“Mr. Hume happened to lodge in the same hotel with Mr. Walpole, and often proposed to introduce Rousseau to him; but as author of a paper written to ridicule him, he thought it would be unhandsome to suffer Hume to make their acquaintance. A few days afterward Hume and Rousseau left Paris for London, when the letter in question having got in some of the French Mercures, was printed in an English newspaper.[1] Rousseau aware of Hume and Walpole being friends; that Hume was secretary to Lord Hertford, cousin to Walpole; and that he had often been with Walpole at the time this letter first appeared, suspected that Hume had some hand in the publication. But Mr. Walpole assured me he never showed it to Hume; and publication arose solely in consequence of many copies being handed about. Rousseau could not divest himself of this suspicion. Hence the origin of his subsequent quarrel with Hume. The latter became so distressed on the occasion, that he requested Walpole to write him a letter, avowing sole authorship in the offensiv piece, which he did.

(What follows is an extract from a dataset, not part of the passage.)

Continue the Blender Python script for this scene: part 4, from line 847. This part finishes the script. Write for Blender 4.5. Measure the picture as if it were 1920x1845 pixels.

“This acknowledgment was published by D’Alembert in his account of the dispute between Rousseau and Hume. Mr. Walpole complained to me that Hume had garbled his letter, for it began: ‘Your friends, the literati, have acted like fools as literati generally do;’ but this paragraph was suppressed.
“Such was Mr. Walpole’s acount; but the true solution of the quarrel is that Rousseau was mad.—M.”
- ↑ See it in Saint James’s Chronicle.